_Direction_
Set down, exactly as written, the lines from the top of the data to the line that holds "mb.build('door_hinges', M['pewter'], dl)", and omit the pictures.

_Dataset excerpt_

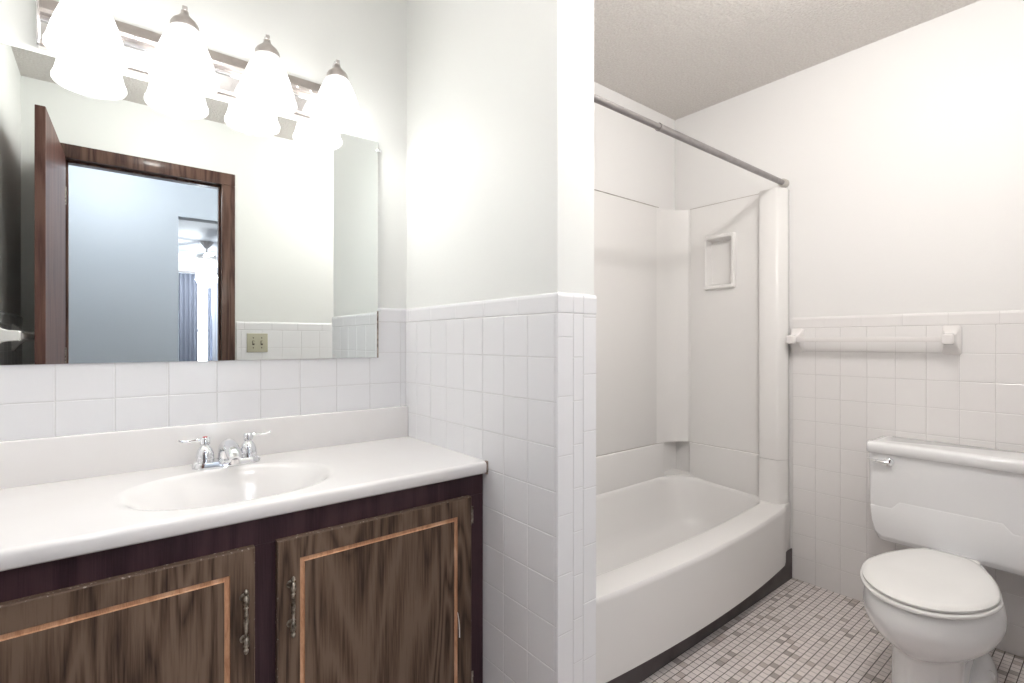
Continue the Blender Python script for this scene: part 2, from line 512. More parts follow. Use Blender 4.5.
struct(casing_set(YB - 0.11, -1, '', 2).build('trim_3', M['casing']), 'dark wood casing on the hall side of the doorway')

# the leaf: hinged at the left jamb, opened a little past a right angle into the bathroom
dl = MB().box(-0.032, 0.0, 0.004, 0.648, 0.012, 2.048, 0.0015, 1).build('door_1', M['leaf'], None)
dl.location = (-0.180, YB + 0.018, 0)
dl.rotation_euler = (0, 0, math.radians(2.0))
struct(dl, 'dark wood flush door standing open beside the doorway, seen in the mirror')
mb = MB()
for z in (0.25, 1.05, 1.85):
    mb.box(-0.004, 0.003, -0.008, 0.008, z - 0.045, z + 0.045, 0.001, 1)
mb.build('door_hinges', M['pewter'], dl)

# ------------------------------------------------------------ hall and bedroom, seen through the doorway in the mirror
HY = -1.02
struct(MB().box(-2.6, 3.6, -5.3, YB - 0.11, -0.08, 0.0).build('floor_hall', M['carpet'], smooth=0), 'carpeted floor of the hall and bedroom')
struct(MB().box(-2.6, 3.6, -5.3, YB - 0.001, ZC, ZC + 0.08).build('ceiling_hall', M['bedroom'], smooth=0), 'white ceiling of the hall and bedroom')
mb = MB()
mb.box(-1.4, 0.375, HY - 0.11, HY, 0, ZC).box(1.25, 2.2, HY - 0.11, HY, 0, ZC).box(0.375, 1.25, HY - 0.11, HY, 2.03, ZC)
struct(mb.build('wall_hall', M['hall'], smooth=0), 'blue-grey hall wall with an opening, seen in the mirror')
struct(MB().box(-1.5, -1.4, HY - 0.11, YB - 0.11, 0, ZC).build('wall_hall_left', M['hall'], smooth=0))
struct(MB().box(2.2, 2.3, HY - 0.11, YB - 0.11, 0, ZC).build('wall_hall_right', M['hall'], smooth=0))
struct(MB().box(-2.0, XL - 0.1, YB - 0.11, YB - 0.01, 0, ZC).build('wall_hall_near', M['hall'], smooth=0))
BY = -5.1
struct(MB().box(-1.6, -1.5, BY, HY - 0.11, 0, ZC).build('wall_bedroom_left', M['bedroom'], smooth=0))
struct(MB().box(3.3, 3.4, BY, HY - 0.11, 0, ZC).build('wall_bedroom_right', M['bedroom'], smooth=0))
struct(MB().box(2.3, 3.3, HY - 0.11, HY, 0, ZC).build('wall_bedroom_near', M['bedroom'], smooth=0))
WX0, WX1, WZ0, WZ1 = 0.80, 1.60, 0.55, 2.02
mb = MB()
mb.box(-1.6, WX0, BY - 0.12, BY, 0, ZC).box(WX1, 3.4, BY - 0.12, BY, 0, ZC).box(WX0, WX1, BY - 0.12, BY, 0, WZ0).box(WX0, WX1, BY - 0.12, BY, WZ1, ZC)
struct(mb.build('wall_bedroom', M['bedroom'], smooth=0), 'pale far bedroom wall with the window')
mb = MB()
fr = 0.035
mb.box(WX0, WX0 + fr, BY - 0.10, BY - 0.05, WZ0, WZ1).box(WX1 - fr, WX1, BY - 0.10, BY - 0.05, WZ0, WZ1)
mb.box(WX0, WX1, BY - 0.10, BY - 0.05, WZ0, WZ0 + fr).box(WX0, WX1, BY - 0.10, BY - 0.05, WZ1 - fr, WZ1)
mb.box(WX0, WX1, BY - 0.095, BY - 0.055, (WZ0 + WZ1) / 2 - 0.02, (WZ0 + WZ1) / 2 + 0.02)
win = struct(mb.build('window_1', M['white_trim'], smooth=0), 'bright white-framed bedroom window, seen in the mirror')
MB().box(WX0 + fr, WX1 - fr, BY - 0.078, BY - 0.074, WZ0 + fr, WZ1 - fr).build('pane', M['glass'], win, smooth=0)


def curtain(x0, x1, y, z0, z1, m, label, folds, gather=0.0):
    n = folds * 10
    mb = MB(); rows = []
    for zi in range(7):
        f = zi / 6; z = z0 + (z1 - z0) * f
        row = []
        for i in range(n + 1):
            s = i / n
            x = x0 + (x1 - x0) * s + gather * (1 - f) * s
            row.append((x, y + 0.022 * math.sin(s * folds * 2 * PI) * (1 - 0.3 * f), z))
        rows.append(row)
    mb.loft(rows, False, False, False)
    # give the cloth its thickness
    o = mb.build('curtain', m)
    sm = o.modifiers.new('cloth', 'SOLIDIFY'); sm.thickness = 0.003
    o['label'] = label; o['category'] = 'curtain'
    return o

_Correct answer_
Continue the Blender Python script for this scene: part 2, from line 512. More parts follow. Use Blender 4.5.
struct(casing_set(YB - 0.11, -1, '', 2).build('trim_3', M['casing']), 'dark wood casing on the hall side of the doorway')

# the leaf: hinged at the left jamb, opened a little past a right angle into the bathroom
dl = MB().box(-0.032, 0.0, 0.004, 0.648, 0.012, 2.048, 0.0015, 1).build('door_1', M['leaf'], None)
dl.location = (-0.180, YB + 0.018, 0)
dl.rotation_euler = (0, 0, math.radians(2.0))
struct(dl, 'dark wood flush door standing open beside the doorway, seen in the mirror')
mb = MB()
for z in (0.25, 1.05, 1.85):
    mb.box(-0.004, 0.003, -0.008, 0.008, z - 0.045, z + 0.045, 0.001, 1)
mb.build('door_hinges', M['pewter'], dl)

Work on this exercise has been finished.